Let natural selection (or "market forces" if you must) drive the form of the city and its neighborhoods.
I dunno- all those "market forces" result in too many Lowes and Applebee's displacing Ambrister's Hardware and Irene's Tavern, if you ask me. The market has too much control right now, since the market is now crowded with giants that roll over the little guy with money and influence.

Everything was made in simple, declaritive statements, and presented in such a way so that the listener would be foolish to even consider any alternative.
Kind of reminds me of the current administration and its lackeys.
posted by Doohickie at 4:26 PM on January 21, 2005

A lot of what seems to be market forces can actually be traced back to local government policies. My town (Ann Arbor) is so inefficient at processing new businesses that the only new stores downtown are high-end chains -- independent stores don't have the deep pockets to pay rent for 8 months while waiting for their pending application.
posted by Tlogmer at 11:21 PM on January 21, 2005

Well, I was using "market forces" as a worst-fit term.
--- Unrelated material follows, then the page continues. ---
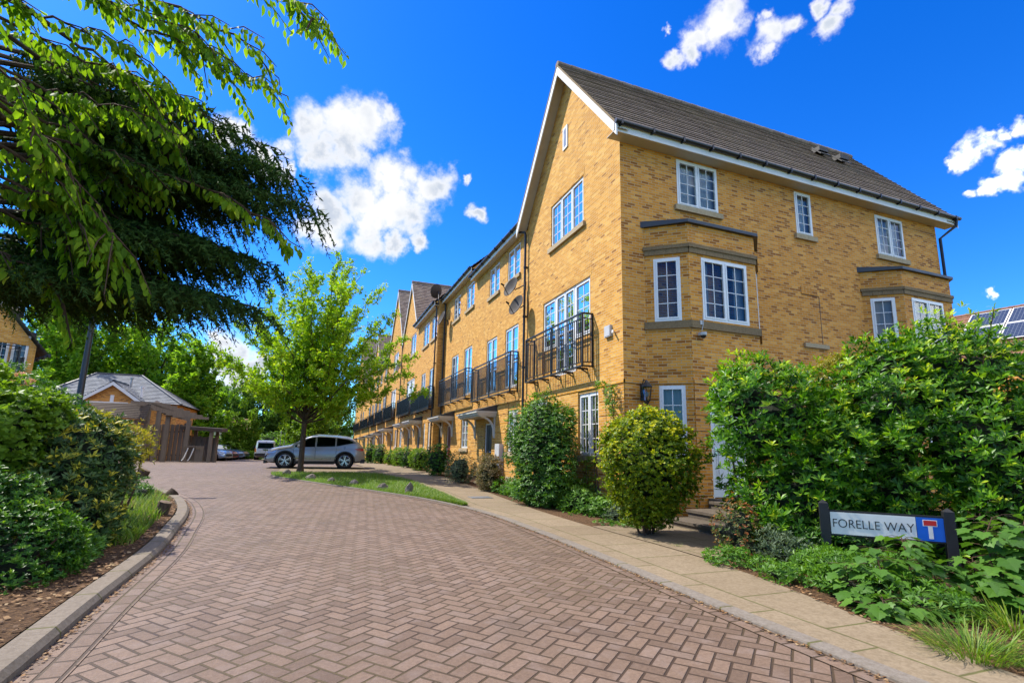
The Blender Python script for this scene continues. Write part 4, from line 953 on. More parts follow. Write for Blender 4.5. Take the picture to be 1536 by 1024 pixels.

I do prefer "natural selection", since I think of this as a matter of ecology rather than economics. If it's pure economics, I agree, you get shit.

But you're right, the outcome ends up the same: Eggs get broken or go rotten in a broken refrigerator, so to speak; and it's all for naught if people don't care about the place where they live. Where both Mumford and le Courbousier failed, IMO, is that they failed at a very deep level to understand what it was that made people love a place. Your neighborhood could be wonderful by most objective measures, and you might hate it; similarly, the neighborhood could be awful by objective measures, and people grow up to love it.